HC Deb 10 March 1891 vol 351 cc584-5
DR. MCDONALD (Ross and Cromarty)

I beg to ask the Lord Advocate whether his attention has been drawn to a paragraph in the Oban Times of 28th February, re the eviction of Coll Macdougall, a blacksmith and crofter on the Soroba estate, near Oban, from which it appears that Macdougall owed no rent; that in the absence of Macdougall, his wife and young family were obliged, on account of the wind and rain, to forcibly re-enter the house during the night to shield them from the severe weather, and are now suffering from the effects of the exposure; whether Macdougall was made a notour bankrupt, and so put beyond the benefits of the Crofters' Act, through a series of lawsuits (the costs of which he was unable to pay) raised against him by the trustee on the estate, in conjunction with the tenant of the same, to whose farm the croft on which Macdougall was born is now to be annexed; and whether he can take any action in the matter on behalf of the evicted family?

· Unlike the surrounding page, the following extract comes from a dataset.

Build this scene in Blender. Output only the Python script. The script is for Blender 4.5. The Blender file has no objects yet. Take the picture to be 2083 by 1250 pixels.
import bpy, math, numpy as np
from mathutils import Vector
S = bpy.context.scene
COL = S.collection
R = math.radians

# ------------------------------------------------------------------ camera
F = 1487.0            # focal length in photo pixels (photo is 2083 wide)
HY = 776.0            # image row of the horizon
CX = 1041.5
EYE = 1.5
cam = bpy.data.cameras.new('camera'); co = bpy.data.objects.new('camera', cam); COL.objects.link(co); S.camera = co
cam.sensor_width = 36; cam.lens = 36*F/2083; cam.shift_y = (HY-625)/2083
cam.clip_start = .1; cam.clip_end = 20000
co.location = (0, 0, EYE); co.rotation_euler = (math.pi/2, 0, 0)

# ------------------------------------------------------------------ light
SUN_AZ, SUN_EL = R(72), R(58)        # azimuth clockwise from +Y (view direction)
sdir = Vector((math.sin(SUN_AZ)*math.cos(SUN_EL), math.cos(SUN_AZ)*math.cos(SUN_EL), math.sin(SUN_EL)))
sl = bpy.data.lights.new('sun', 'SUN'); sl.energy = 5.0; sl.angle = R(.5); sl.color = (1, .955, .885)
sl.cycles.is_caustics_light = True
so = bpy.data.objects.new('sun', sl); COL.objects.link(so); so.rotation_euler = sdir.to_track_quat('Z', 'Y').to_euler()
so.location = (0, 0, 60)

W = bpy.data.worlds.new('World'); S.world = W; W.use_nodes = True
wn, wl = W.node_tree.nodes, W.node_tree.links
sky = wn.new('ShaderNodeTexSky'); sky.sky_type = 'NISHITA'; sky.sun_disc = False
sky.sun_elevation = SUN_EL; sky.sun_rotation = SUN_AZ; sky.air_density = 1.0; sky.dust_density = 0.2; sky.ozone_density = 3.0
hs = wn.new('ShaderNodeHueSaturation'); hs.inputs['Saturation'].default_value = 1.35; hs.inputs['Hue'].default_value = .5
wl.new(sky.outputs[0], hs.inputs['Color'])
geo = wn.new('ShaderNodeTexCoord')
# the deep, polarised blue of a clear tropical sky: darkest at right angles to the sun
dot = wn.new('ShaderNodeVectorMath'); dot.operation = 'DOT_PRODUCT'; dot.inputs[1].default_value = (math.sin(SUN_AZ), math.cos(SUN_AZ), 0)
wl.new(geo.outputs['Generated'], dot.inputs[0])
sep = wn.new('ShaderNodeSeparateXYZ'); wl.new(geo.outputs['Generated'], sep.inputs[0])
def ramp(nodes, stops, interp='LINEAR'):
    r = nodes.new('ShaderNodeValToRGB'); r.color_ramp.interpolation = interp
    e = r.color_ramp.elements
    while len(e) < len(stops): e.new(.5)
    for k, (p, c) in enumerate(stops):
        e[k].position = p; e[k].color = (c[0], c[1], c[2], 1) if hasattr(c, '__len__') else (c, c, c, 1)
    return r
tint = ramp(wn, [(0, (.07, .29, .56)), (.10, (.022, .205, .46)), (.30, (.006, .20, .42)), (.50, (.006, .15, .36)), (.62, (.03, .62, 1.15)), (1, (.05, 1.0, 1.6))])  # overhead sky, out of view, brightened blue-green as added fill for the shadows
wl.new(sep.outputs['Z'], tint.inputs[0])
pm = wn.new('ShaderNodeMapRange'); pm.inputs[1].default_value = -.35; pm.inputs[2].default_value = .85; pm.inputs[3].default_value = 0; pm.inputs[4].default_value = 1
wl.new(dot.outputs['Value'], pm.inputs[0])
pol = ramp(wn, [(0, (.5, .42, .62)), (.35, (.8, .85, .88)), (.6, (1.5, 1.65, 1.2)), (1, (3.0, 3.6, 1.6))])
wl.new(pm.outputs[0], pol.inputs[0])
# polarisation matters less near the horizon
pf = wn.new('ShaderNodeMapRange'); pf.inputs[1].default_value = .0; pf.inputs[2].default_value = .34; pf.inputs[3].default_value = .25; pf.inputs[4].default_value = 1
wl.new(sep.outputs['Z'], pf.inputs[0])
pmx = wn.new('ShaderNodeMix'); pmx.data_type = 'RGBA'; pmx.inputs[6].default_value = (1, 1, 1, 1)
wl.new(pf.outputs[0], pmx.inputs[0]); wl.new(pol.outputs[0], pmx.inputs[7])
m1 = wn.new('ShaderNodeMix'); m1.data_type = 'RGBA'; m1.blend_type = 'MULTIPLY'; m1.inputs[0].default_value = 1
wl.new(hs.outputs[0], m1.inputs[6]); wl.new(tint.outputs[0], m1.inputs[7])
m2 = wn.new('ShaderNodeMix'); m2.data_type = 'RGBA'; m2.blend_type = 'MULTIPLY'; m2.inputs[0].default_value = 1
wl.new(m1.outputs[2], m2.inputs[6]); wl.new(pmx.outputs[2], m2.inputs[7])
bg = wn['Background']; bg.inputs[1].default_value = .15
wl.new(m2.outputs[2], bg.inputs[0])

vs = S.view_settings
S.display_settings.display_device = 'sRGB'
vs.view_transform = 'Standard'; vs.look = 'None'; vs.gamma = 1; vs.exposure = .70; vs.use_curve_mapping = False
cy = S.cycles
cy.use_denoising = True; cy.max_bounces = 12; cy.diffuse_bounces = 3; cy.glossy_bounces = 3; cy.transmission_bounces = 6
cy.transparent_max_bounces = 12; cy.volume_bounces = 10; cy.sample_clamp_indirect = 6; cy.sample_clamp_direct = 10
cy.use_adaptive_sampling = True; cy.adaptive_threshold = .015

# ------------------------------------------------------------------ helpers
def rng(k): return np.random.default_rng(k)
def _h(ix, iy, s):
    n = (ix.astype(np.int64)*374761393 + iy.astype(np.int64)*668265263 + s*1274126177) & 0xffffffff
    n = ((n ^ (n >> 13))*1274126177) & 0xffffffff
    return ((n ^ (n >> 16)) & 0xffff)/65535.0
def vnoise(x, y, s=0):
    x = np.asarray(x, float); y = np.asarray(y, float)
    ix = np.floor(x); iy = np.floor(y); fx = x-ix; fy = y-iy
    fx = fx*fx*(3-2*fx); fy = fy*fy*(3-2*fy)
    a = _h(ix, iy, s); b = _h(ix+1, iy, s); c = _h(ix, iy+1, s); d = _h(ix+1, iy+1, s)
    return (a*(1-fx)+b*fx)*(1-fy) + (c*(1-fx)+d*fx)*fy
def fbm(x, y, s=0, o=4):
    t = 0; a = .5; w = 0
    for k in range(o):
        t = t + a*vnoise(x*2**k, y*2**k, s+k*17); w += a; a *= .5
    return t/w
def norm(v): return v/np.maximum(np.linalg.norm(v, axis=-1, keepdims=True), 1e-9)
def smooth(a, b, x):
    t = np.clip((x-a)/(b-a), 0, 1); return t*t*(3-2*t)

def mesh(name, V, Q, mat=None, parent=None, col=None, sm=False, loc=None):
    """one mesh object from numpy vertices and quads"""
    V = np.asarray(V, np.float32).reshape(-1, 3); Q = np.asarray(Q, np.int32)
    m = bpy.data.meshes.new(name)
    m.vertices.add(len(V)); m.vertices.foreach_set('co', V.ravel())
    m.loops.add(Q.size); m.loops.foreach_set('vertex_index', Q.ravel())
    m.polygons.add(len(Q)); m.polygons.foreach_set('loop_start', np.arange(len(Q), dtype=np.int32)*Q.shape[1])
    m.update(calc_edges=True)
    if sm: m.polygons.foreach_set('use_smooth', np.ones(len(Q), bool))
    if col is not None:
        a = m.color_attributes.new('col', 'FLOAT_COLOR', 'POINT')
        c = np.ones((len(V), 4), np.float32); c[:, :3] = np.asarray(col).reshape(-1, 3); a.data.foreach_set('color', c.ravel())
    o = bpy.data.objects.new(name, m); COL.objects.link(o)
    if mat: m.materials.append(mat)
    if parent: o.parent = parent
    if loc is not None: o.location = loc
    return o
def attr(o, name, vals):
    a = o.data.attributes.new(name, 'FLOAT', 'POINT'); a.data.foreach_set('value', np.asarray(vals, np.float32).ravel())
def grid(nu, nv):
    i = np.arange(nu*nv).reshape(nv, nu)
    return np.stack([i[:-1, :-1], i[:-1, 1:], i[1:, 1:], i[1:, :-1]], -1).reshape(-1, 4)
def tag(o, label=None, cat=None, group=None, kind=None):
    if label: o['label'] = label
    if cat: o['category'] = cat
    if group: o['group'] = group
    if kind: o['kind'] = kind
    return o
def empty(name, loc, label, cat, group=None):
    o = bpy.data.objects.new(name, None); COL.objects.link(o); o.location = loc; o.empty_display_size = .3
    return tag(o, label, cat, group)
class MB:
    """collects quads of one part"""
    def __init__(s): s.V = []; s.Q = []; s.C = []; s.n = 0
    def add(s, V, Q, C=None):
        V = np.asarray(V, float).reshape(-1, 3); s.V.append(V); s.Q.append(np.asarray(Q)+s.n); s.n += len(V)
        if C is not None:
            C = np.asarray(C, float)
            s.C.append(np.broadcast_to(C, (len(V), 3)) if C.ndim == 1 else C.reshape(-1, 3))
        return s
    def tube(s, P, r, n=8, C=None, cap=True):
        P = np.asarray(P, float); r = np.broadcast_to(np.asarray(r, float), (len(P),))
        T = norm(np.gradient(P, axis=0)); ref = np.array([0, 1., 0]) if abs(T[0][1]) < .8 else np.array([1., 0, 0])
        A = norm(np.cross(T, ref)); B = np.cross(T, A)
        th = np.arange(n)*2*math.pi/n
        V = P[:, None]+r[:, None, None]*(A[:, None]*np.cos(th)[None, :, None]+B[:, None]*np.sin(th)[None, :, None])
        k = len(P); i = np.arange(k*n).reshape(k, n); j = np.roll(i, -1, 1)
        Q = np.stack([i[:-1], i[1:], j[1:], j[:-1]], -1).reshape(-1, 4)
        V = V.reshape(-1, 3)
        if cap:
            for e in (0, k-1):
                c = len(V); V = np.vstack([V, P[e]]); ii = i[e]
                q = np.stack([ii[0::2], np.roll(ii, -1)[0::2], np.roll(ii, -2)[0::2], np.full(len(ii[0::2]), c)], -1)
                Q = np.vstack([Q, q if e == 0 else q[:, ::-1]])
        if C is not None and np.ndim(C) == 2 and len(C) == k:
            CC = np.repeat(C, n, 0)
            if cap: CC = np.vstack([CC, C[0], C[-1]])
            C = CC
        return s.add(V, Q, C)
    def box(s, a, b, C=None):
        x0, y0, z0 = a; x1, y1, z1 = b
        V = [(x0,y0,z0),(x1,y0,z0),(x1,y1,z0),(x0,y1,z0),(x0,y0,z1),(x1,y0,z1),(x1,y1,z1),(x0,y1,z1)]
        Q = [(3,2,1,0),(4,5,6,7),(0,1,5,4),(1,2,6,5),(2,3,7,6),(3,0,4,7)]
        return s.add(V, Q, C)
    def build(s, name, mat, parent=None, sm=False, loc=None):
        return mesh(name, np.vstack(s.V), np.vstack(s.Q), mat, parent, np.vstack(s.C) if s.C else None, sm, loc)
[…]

I have seen the paragraph in the Oban Times referred to in the question, and from inquiry I have made, it appears that the statements are very inaccurate. The eviction took place in virtue of a decree obtained from the Sheriff in an action which Macdougall defended. He was in arrears of rent for a piece of ground which he at one time held, and he had not paid the rent due at Martinmas last. Macdougall was at work when the proceedings began, but came back before they were concluded. He refused the offer of a house in Oban which was made to him by the agent who undertook to be responsible for the rent till Whitsunday, and he forcibly re-entered the house the same day. I am informed that the weather was fine on the day the eviction took place, and it is not known that his wife and family are suffering exposure. In 1887 Macdougall was a notour bankrupt. In consequence of his taking forcible possession of a piece of ground upon the estate of Soroba, the proprietors were obliged to raise an action of interdict against him, which was opposed, and, after considerable litigation and expanse, perpetual interdict was granted, and he was found liable in expenses, and again in 1889 he was found liable in expenses in another action of interdict which he also defended. I do not see any grounds for interference on the part of the Crown Authorities.